В чем мы настолько ниже других существ, что о нас говорят «всего лишь женщины»? Почему вам в голову приходят именно эти слова – «всего лишь женщины», как будто мы во всех отношениях ниже некоторых других существ, которые, как я полагаю, являются мужчинами? Что, позволю себе заметить, вовсе не соответствует истине[308].

В числе других соображений, разделявшихся Мэри, следует отметить ее убеждение в том, что женщины могут вести целомудренный и благочестивый образ жизни вне монастырских стен, избирать «мать настоятельницу», одеваться в скромную мирскую одежду, а не в свойственные монахиням одеяния, и жить вместе в миру.

Эти соображения были достаточно опасными, и Церковь повела наступление как против Института Блаженной Девы Марии, так и против вызывающе приземленной Мэри. В 1631 г. была издана папская булла, запретившая – а на деле убившая – Институт, изгнав его триста преподававших сестер обратно в Англию. Что касается Мэри Уорд, ее ждала еще более печальная судьба: Мэри обвинили в ереси и ненадолго заточили в мюнхенский женский монастырь[309].

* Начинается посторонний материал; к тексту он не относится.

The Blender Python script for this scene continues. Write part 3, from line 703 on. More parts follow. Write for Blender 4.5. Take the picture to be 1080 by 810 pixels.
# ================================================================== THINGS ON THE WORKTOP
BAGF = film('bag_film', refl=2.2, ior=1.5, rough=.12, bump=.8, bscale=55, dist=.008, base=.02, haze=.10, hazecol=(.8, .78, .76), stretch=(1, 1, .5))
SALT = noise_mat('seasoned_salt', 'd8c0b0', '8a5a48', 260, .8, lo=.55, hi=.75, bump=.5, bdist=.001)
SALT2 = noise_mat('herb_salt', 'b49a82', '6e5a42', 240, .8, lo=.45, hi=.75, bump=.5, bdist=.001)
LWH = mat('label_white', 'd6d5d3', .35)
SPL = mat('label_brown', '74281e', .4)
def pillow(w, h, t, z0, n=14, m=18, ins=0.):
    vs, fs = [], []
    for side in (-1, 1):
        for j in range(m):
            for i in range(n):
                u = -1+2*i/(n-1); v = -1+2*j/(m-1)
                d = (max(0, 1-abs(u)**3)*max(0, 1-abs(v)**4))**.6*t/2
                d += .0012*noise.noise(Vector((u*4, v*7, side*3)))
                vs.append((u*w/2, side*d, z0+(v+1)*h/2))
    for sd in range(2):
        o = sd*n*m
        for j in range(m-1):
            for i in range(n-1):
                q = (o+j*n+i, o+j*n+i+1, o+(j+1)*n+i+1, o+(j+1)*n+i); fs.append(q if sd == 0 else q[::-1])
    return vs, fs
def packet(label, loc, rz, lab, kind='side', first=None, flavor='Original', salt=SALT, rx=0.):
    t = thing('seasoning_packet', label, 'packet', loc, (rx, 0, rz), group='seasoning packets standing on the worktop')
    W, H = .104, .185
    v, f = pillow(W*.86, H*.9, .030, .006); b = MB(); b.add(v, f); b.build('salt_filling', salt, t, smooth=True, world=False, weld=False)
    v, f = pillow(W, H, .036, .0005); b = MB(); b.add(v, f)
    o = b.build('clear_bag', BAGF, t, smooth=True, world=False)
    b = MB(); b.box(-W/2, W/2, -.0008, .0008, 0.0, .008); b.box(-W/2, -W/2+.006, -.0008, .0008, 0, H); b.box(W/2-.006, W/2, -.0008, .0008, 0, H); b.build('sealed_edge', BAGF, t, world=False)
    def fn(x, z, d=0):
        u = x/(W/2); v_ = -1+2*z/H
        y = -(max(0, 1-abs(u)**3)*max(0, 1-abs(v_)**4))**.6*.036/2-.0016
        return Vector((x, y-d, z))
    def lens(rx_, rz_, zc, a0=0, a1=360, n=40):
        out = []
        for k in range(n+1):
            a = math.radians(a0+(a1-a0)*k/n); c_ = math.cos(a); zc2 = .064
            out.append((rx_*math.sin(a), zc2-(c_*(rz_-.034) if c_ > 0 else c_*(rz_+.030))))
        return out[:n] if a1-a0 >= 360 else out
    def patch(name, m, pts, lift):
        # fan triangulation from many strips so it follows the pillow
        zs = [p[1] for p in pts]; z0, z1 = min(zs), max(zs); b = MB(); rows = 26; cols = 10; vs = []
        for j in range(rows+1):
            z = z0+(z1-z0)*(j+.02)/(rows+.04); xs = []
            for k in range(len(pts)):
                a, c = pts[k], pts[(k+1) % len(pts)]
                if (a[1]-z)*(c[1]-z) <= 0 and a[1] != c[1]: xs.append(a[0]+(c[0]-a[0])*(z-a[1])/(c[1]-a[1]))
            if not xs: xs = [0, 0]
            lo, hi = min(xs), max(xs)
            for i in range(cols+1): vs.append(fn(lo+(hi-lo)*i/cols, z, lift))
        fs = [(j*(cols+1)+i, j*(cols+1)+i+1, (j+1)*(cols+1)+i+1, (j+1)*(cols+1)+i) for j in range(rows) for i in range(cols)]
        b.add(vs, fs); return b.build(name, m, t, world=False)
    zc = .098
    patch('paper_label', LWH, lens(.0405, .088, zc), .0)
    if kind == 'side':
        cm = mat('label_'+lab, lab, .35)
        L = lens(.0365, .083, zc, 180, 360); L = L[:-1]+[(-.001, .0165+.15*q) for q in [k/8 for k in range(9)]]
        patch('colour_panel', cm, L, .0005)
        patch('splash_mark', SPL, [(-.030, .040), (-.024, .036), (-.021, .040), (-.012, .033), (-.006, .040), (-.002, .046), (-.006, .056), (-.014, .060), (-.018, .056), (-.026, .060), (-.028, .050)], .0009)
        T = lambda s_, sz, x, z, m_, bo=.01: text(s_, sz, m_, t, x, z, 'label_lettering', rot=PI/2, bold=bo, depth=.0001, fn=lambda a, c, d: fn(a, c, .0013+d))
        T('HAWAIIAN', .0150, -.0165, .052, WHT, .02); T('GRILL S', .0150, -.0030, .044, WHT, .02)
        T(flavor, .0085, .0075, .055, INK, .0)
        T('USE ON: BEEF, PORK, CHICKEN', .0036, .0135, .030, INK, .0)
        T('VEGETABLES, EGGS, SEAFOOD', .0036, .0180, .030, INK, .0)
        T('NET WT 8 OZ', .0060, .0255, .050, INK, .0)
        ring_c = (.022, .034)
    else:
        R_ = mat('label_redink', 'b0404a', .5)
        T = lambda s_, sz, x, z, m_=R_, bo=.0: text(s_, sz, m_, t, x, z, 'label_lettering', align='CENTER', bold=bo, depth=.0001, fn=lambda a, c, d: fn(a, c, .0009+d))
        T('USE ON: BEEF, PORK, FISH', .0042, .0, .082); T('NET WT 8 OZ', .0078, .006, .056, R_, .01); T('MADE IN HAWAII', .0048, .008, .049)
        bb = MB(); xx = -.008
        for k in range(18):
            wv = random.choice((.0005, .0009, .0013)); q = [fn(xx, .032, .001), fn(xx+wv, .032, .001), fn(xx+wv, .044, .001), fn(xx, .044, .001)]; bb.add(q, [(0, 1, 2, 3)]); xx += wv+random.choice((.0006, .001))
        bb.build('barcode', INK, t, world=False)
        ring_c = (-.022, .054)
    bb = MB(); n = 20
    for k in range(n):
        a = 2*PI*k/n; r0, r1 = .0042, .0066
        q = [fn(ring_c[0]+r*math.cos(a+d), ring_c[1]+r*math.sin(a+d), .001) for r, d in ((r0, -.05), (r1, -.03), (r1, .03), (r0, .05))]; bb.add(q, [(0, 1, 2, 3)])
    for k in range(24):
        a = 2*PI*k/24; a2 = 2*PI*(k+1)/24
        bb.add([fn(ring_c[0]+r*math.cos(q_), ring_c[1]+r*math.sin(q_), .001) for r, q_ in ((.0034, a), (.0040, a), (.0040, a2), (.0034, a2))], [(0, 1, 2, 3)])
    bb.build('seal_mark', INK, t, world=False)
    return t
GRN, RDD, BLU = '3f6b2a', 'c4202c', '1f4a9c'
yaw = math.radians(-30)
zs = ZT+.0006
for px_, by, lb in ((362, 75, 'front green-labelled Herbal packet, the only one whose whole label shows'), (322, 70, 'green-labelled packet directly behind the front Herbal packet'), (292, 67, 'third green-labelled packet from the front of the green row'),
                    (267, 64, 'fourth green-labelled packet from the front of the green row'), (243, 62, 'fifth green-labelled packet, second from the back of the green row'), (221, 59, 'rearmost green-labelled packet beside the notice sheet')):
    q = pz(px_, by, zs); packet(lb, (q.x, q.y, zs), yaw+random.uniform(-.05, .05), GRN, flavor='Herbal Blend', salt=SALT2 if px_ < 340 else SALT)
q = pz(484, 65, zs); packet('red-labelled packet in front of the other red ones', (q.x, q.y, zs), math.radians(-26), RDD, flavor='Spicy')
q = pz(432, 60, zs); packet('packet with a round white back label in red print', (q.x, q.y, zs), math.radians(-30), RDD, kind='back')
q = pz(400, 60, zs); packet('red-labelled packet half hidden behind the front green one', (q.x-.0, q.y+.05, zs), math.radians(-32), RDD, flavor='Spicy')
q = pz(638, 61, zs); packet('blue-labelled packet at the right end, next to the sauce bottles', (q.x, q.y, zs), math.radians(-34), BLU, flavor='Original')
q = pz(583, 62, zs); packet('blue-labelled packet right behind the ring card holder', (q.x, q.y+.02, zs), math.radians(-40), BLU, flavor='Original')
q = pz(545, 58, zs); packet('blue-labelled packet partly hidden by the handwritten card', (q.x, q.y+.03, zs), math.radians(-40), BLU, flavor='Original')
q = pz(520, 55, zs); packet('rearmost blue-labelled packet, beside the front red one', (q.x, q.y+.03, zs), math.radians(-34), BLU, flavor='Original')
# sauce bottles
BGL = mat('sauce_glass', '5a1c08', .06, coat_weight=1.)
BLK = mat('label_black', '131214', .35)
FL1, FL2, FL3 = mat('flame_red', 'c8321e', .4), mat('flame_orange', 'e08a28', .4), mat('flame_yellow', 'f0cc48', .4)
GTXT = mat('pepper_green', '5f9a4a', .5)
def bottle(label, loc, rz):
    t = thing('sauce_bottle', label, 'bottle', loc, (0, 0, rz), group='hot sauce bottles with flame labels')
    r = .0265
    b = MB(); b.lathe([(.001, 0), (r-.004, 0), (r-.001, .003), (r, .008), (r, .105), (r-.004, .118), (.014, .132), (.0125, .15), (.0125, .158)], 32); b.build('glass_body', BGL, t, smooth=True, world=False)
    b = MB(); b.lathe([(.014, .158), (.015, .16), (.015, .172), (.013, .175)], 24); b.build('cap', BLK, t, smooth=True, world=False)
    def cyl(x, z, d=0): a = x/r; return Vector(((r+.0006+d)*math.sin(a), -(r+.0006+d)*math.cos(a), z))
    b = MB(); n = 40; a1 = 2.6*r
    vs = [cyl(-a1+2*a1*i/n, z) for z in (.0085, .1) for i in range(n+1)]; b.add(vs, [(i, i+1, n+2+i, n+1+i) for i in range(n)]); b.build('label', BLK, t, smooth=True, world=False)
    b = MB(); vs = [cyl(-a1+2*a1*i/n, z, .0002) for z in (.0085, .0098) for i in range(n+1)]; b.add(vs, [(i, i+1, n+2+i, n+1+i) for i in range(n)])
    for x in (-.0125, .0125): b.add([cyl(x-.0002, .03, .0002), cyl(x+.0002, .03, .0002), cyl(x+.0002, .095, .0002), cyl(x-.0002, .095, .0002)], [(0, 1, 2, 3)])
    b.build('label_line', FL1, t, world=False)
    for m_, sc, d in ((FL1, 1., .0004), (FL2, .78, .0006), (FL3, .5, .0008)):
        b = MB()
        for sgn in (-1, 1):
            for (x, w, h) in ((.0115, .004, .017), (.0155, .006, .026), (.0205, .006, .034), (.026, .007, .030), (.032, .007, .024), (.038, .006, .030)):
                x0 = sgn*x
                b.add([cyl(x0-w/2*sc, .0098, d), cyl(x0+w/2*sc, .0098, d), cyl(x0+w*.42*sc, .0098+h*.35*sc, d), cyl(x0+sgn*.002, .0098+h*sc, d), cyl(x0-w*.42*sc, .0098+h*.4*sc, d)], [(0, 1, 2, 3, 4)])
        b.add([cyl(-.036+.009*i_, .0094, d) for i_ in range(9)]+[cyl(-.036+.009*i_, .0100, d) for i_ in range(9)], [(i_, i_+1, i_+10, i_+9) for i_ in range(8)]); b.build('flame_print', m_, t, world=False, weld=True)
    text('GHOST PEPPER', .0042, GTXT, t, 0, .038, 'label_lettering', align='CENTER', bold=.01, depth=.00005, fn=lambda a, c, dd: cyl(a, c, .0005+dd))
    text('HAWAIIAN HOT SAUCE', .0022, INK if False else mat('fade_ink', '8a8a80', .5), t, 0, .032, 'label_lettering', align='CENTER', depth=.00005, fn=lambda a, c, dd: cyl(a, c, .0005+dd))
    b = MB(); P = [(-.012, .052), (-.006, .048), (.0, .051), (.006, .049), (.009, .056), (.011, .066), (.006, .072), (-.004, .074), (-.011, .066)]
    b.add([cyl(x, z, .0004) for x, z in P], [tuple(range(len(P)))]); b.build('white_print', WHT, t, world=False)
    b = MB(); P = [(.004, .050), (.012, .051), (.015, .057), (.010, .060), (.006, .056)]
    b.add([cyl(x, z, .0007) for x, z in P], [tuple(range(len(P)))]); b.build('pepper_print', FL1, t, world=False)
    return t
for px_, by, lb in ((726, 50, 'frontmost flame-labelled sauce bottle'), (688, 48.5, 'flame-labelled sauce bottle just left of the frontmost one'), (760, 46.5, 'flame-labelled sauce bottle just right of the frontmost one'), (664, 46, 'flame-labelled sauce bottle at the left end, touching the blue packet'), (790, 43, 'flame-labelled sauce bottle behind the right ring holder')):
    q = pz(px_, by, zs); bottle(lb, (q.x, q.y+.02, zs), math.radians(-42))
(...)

Меры, принятые Церковью в отношении Мэри Уорд, стали уроком для всех благочестивых женщин, соблюдавших целибат. Если они тоже были независимы, решительны, честолюбивы и мудры, их добродетель подвергалась сомнению – такая же судьба постигла целомудренных бегинок. Мотивы их деятельности также были поставлены под сомнение, их вклад в помощь обездоленным не был оценен по достоинству, над их достижениями глумились, общины их были разогнаны или их участниц заключили в монастыри. Как ни странно, в монастырях нередко имели место именно те последствия, которых так опасалась Церковь, а сестры, жившие вне монастырских стен, их тщательно избегали. Как мы увидим дальше, рассматривая судьбу женщин, заточенных в монастыри против собственной воли, требовавшийся от них принудительный целибат часто был главной задачей тех, кто восставал против такого положения вещей.